Review of Ocean Fire [12k1046]

SF Weekly (US)

It’s risky, making an ambient record about the sea. One false move, and you’re in the quagmire of New Age. Luckily, Bay Area tinkerer Christopher Willits and Japanese legend Ryuichi Sakamoto have unparalleled experience with subtle instrumental music, and their collaboration, Ocean Fire, is more fire than ocean. Just as crashing waves can be gentle or deadly, their eerie compositions tug between the calming and disturbing. As lush and inviting as opening track “Toward Water” is, the 11-minute closer “Ocean Sky Remains” packs enough churning dissonance below the surface to turn you away from the tides forever. Recorded live in a series of inspired improvisations in New York City, the pieces coalesced in the computer-aided editing process.

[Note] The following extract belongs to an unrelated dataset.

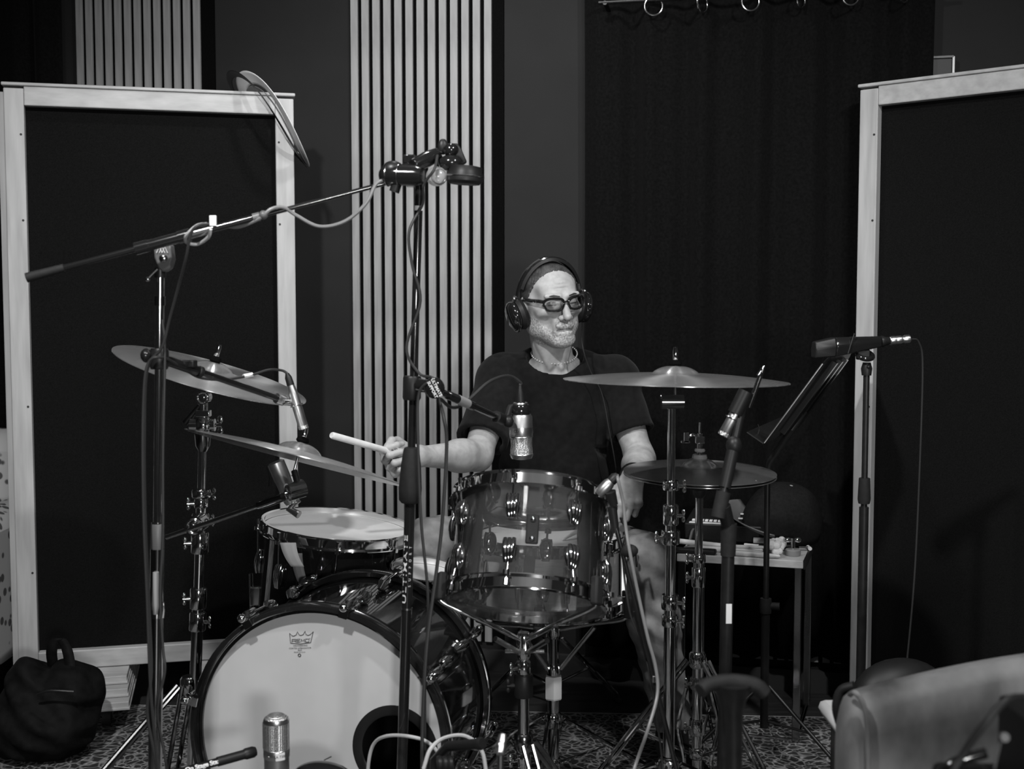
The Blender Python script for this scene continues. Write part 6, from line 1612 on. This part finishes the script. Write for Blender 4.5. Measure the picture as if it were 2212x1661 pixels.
for i, (u0_, v0_, u1_, v1_, lab_) in enumerate(((0.56, 0.40, 0.66, 0.40, 'white handled brush lying behind the mallet'), (0.50, 0.30, 0.62, 0.28, 'short white handled brush just behind the mallet head'), (0.70, 0.36, 0.82, 0.35, 'pale wire brush lying below the cap'))):
    a, b = tt_(u0_, v0_, 0.012 + 0.012 * (i == 0)), tt_(u1_, v1_, 0.012 + 0.012 * (i == 0)); tq = thing('drum_brush', a, lab_, 'brush', 'brushes on the side table')
    R = frame_from((b - a), up)
    MB().cyl(a, b, 0.0085, n=14).build('handle', 'white_paint', tq)
    MB().cyl(b, b + (b - a).normalized() * 0.030, 0.0092, n=14).build('ferrule', 'black_plastic', tq)
w_ = tt_(0.90, 0.20); wn = thing('cymbal_felt', w_, 'cymbal felt with a chrome wing nut at the right corner of the side table', 'felt')
MB().lathe([(0.021, 0.0005), (0.022, 0.004), (0.022, 0.016), (0.020, 0.018)], w_, up, 24).build('felt', 'print_grey', wn)
wm = MB().cyl(w_ + up * 0.016, w_ + up * 0.042, 0.005, n=12); wing(wm, w_ + up * 0.036, up, 0.015, (1, 0, 0)); wm.build('wing_nut', 'chrome', wn)
tk = tt_(0.98, 0.42); tkr = thing('drum_key', tk, 'chrome drum key lying at the back right of the side table', 'drum key')
MB().cyl(tk + V((-0.02, 0, 0.008)), tk + V((0.012, 0, 0.008)), 0.0050, n=12).build('barrel', 'chrome', tkr)
MB().cyl(tk + V((0.010, -0.014, 0.008)), tk + V((0.010, 0.014, 0.008)), 0.0055, n=12).build('crossbar', 'white_paint', tkr)
ck = thing('stick_bag', tt_(0.12, 0.06, 0.0), 'flat black pouch at the front of the side table', 'pouch')
MB().box(tt_(0.14, 0.05, 0.0075), (0.12, 0.03, 0.014), TABR).build('pouch', 'leather_dark', ck, bevel=0.004)

# ================================================================= leather armchair at the lower right
CY_ = 1.78
c0_, c1_ = P(1862, 1512, CY_), P(2240, 1432, CY_ + 0.06)
lc = thing('leather_chair', V(((c0_.x + c1_.x) / 2, CY_ + 0.25, 0)), 'worn pale leather armchair with its back to the camera at the lower right', 'armchair')
xa0 = P(1830, 1520, CY_).x
def back_panel(u, v):
    # front face wraps over the top and round the left corner
    pass
mbk = MB(); nu, nv = 40, 16
depth = 0.085
prof = []
Ls = [(0.0, 0.0)]
topz = lambda x: c0_.z + (x - c0_.x) / (c1_.x - c0_.x) * (c1_.z - c0_.z) + 0.012 * math.sin((x - c0_.x) * 7)
xl0, xr0 = xa0, c1_.x + 0.35
ring_n = 28
for i in range(nu + 1):
    x = xl0 + (xr0 - xl0) * (i / nu) ** 1.15
    e_ = min(1.0, (x - xl0) / 0.030); e_ = math.sqrt(max(0, 1 - (1 - e_) ** 2)) if e_ < 1 else 1
    zt2 = topz(max(x, c0_.x)) - (1 - e_) * 0.035
    dpt = depth * (0.55 + 0.45 * e_); yc = CY_ + 0.04 + (x - xl0) * 0.11
    for k in range(ring_n):
        t = k / (ring_n - 1)
        if t < 0.42: z = 0.06 + (zt2 - 0.045 - 0.06) * (t / 0.42); y = -dpt / 2
        elif t < 0.58:
            a = (t - 0.42) / 0.16 * math.pi; y = -dpt / 2 * math.cos(a); z = zt2 - 0.045 + 0.045 * math.sin(a)
        else: z = zt2 - 0.045 - (zt2 - 0.045 - 0.06) * ((t - 0.58) / 0.42); y = dpt / 2
        mbk.v.append(V((x, yc + y, z)))
for i in range(nu):
    for k in range(ring_n):
        k2 = (k + 1) % ring_n; a = i * ring_n; b = a + ring_n; mbk.f.append((a + k, a + k2, b + k2, b + k))
mbk.f.append(tuple(range(ring_n))); mbk.f.append(tuple(nu * ring_n + q for q in range(ring_n)))
mbk.build('backrest', 'leather', lc, ang=70)
wp_ = spline([P(1836, 1500, CY_ + 0.02), P(1846, 1496, CY_), P(1858, 1508, CY_ - 0.004), P(1868, 1532, CY_ - 0.005), P(1873, 1565, CY_ - 0.005), P(1875, 1610, CY_ - 0.005), P(1876, 1680, CY_ - 0.004)], 5)
MB().tube(wp_, 0.0042, 8).build('welt', 'leather', lc)
MB().box((xl0 + 0.60, CY_ + 0.36, 0.30), (0.62, 0.46, 0.18)).build('seat_cushion', 'leather', lc, bevel=0.05)
for xx in (xl0 + 0.16, xl0 + 0.78):
    for yy in (CY_ + 0.10, CY_ + 0.52): MB().cyl((xx + (yy - CY_) * 0.35, yy, 0), (xx + (yy - CY_) * 0.35, yy, 0.22), 0.016, 0.022).build('leg', 'floor_wood', lc)
# dark cushion behind and the little stool
cu_ = P(1945, 1456, 2.62)
pl_ = MB(); pl_.ell(cu_ - V((0, 0, 0.05)), (0.115, 0.06, 0.085), rotz(0.2), 28, 16)
cq = pl_.build('cushion', 'leather_dark'); tag(cq, 'dark rounded cushion behind the leather chair back', 'cushion')
so_ = thing('cushion_box', V((cu_.x, cu_.y, 0)), 'low dark case under the rounded cushion behind the leather chair', 'case')
MB().box((cu_.x, cu_.y, (cu_.z - 0.125) / 2), (0.26, 0.20, cu_.z - 0.130)).build('body', 'bag_nylon', so_, bevel=0.02)
s0 = P(1826, 1572, 2.22); sr = thing('bin', V((s0.x + 0.03, s0.y, 0.0)), 'dark bin with a pale rounded lid left of the leather chair', 'bin')
sc_ = V((s0.x + 0.045, s0.y + 0.02, 0))
MB().box(sc_ + V((0, 0, s0.z + 0.012)), (0.150, 0.15, 0.028)).build('lid', 'cable_light', sr, bevel=0.013)
MB().box(sc_ + V((0, 0, s0.z + 0.024)), (0.105, 0.105, 0.012)).build('lid_panel', 'cable_light', sr, bevel=0.005)
MB().box(sc_ + V((0.006, 0, s0.z / 2)), (0.115, 0.12, s0.z)).build('body', 'leather_dark', sr, bevel=0.008)
st2 = P(1822, 1520, 1.98)
tag(MB().tube(spline([P(1846, 1482, 1.96), P(1818, 1492, 1.97), P(1808, 1525, 1.97), P(1815, 1560, 1.97), P(1830, 1600, 1.97), P(1834, 1800, 1.97)], 5), 0.0085, 10).build('strap', 'leather_dark'), 'black strap hanging between the pale bin lid and the leather chair', 'strap')

# ================================================================= black bag by the left screen
bx = P(118, 1500, 3.31); bg = thing('duffel_bag', V((bx.x, bx.y, 0)), 'slouching black bag with a top loop at the foot of the left screen', 'bag')
FBg = Field(axis((-1.55, -1.05, 0.008)), axis((3.05, 3.47, 0.008)), axis((0.0, 0.50, 0.008)))
FBg.ell((-1.285, 3.28, 0.110), (0.128, 0.110, 0.125), 0.03); FBg.ell((-1.22, 3.28, 0.185), (0.085, 0.09, 0.080), 0.04)
FBg.ell((-1.34, 3.27, 0.19), (0.060, 0.08, 0.090), 0.04); FBg.ell((-1.30, 3.23, 0.10), (0.150, 0.10, 0.090), 0.03)
gx, gy, gz = np.meshgrid(*FBg.a, indexing='ij', sparse=True)
FBg.F += (0.007 * np.sin(gx * 47 + gz * 38) * np.sin(gz * 55 - gy * 41) + 0.004 * np.sin(gz * 90 + gx * 70)).astype(np.float32)
FBg.F = np.maximum(FBg.F, (0.012 - gz).astype(np.float32))
field_obj('body', 'bag_nylon', FBg, bg, relax=1)
def strap(pts, w, m, root, name):
    sp_ = spline(pts, 6); mb = MB()
    for i, p in enumerate(sp_):
        mb.v += [p - V((w / 2, 0, 0)), p + V((w / 2, 0, 0))]
        if i: mb.f.append((2 * i - 2, 2 * i - 1, 2 * i + 1, 2 * i))
    o = mb.build(name, m, root, ang=180); so = o.modifiers.new('t', 'SOLIDIFY'); so.thickness = 0.003; return o
strap([P(118, 1455, 3.31), P(112, 1405, 3.29), P(126, 1378, 3.29), P(144, 1402, 3.28), P(154, 1455, 3.25)], 0.030, 'bag_nylon', bg, 'top_loop')
MB().tube(spline([P(58, 1440, 3.30), P(38, 1475, 3.27), P(28, 1520, 3.24), P(10, 1560, 3.2), P(20, 1585, 3.2), P(50, 1580, 3.2)], 5), 0.006, 8).build('side_strap', 'bag_nylon', bg)
MB().tube(spline([P(80, 1500, 3.15), P(110, 1492, 3.145), P(160, 1494, 3.15)], 5), 0.0035, 6).build('zip', 'black_metal', bg)

# ================================================================= blurred gear close to the camera
gx0 = P(1582, 1500, 1.62); gs = thing('guitar_stand', V((gx0.x, gx0.y, 0)), 'blurred dark padded yoke on a post close to the camera', 'guitar stand')
MB().tube(spline([P(1512, 1492, 1.60), P(1535, 1478, 1.61), P(1582, 1472, 1.62), P(1630, 1480, 1.62), P(1652, 1498, 1.62)], 5), 0.0105, 14).build('padded_yoke', 'rubber', gs)
MB().tube([P(1582, 1476, 1.62), P(1581, 1530, 1.62), P(1583, 1661, 1.62), V((gx0.x, gx0.y, 0.06))], [0.026, 0.016, 0.013, 0.012], 16).build('post', 'black_metal', gs)
for k in range(3):
    a = 0.5 + 2.094 * k; e = V((math.cos(a), math.sin(a), 0))
    MB().tube([V((gx0.x, gx0.y, 0.22)), V((gx0.x, gx0.y, 0.02)) + e * 0.24], 0.008, 10).build('leg', 'black_metal', gs)
AY = 1.28
am = P(2228, 1625, AY); tz_ = P(2190, 1735, AY).z
sd_ = thing('stool_table', V((am.x + 0.05, AY + 0.02, 0)), 'small black equipment stool at the lower right corner', 'stool')
MB().box((am.x + 0.12, AY + 0.02, tz_ - 0.012), (0.34, 0.20, 0.024)).build('top', 'black_plastic', sd_, bevel=0.005)
for sx in (-0.03, 0.27):
    for sy in (-0.07, 0.11): MB().cyl((am.x + sx, AY + sy, 0), (am.x + sx, AY + sy, tz_ - 0.024), 0.010).build('leg', 'black_metal', sd_)
bxr = thing('amp_box', V((am.x + 0.06, AY + 0.02, tz_)), 'dark blurred equipment box with a small knob at the lower right corner', 'box')
MB().box((am.x + 0.100, AY + 0.03, tz_ + 0.046), (0.20, 0.13, 0.090)).build('case', 'black_plastic', bxr, bevel=0.006)
MB().box((am.x + 0.06, AY - 0.050, tz_ + 0.013), (0.20, 0.03, 0.024)).build('front_lip', 'grey_plastic', bxr, bevel=0.003)
MB().box((am.x + 0.100, AY - 0.036, tz_ + 0.046), (0.19, 0.004, 0.006)).build('trim_bar', 'print_grey', bxr)
MB().lathe([(0.0045, 0), (0.0058, 0.003), (0.0048, 0.008)], P(2165, 1592, AY - 0.04), (0, -1, 0.3), 16).build('knob', 'grey_plastic', bxr)
MB().cyl(P(2163, 1594, AY - 0.03), P(2148, 1660, AY - 0.03), 0.0014, n=8).build('knob_stem', 'grey_plastic', bxr)
cable('foreground_cable', [P(2212, 1505, AY), P(2175, 1512, AY - 0.02), P(2130, 1560, AY - 0.03), P(2080, 1630, AY - 0.02), P(2050, 1700, AY - 0.02), P(2040, 1900, AY)], 0.0040, 'cable_dark', 'blurred black cable sloping down at the lower right corner')
lb3 = thing('cable_box', V((P(2090, 1690, AY).x, AY, 0)), 'blurred dark curved case edge at the bottom right', 'case')
MB().tube(spline([P(2010, 1720, AY), P(2040, 1665, AY), P(2080, 1640, AY), P(2130, 1626, AY)], 5), 0.006, 10).build('rim', 'black_gloss', lb3)
cz_ = P(2090, 1665, AY)
MB().box((cz_.x, AY + 0.01, (cz_.z) / 2), (0.06, 0.05, cz_.z)).build('body', 'black_plastic', lb3, bevel=0.01)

You can hear each musician’s strengths shine through, from Sakamoto’s cinematic mastery of transformed piano notes to Willits’ crackling pulses and elastic tones. “Chi-Yu” is a yawning chasm of uncertain atmosphere, while the shorter “Umi” twitches and sizzles. On first listen, there are shades of Robert Fripp and Brian Eno’s Evening Star and various Cluster albums here, but dwell longer in the submerged grotto of Ocean Fire, and its more engaging subtleties spell out an entirely new musical direction.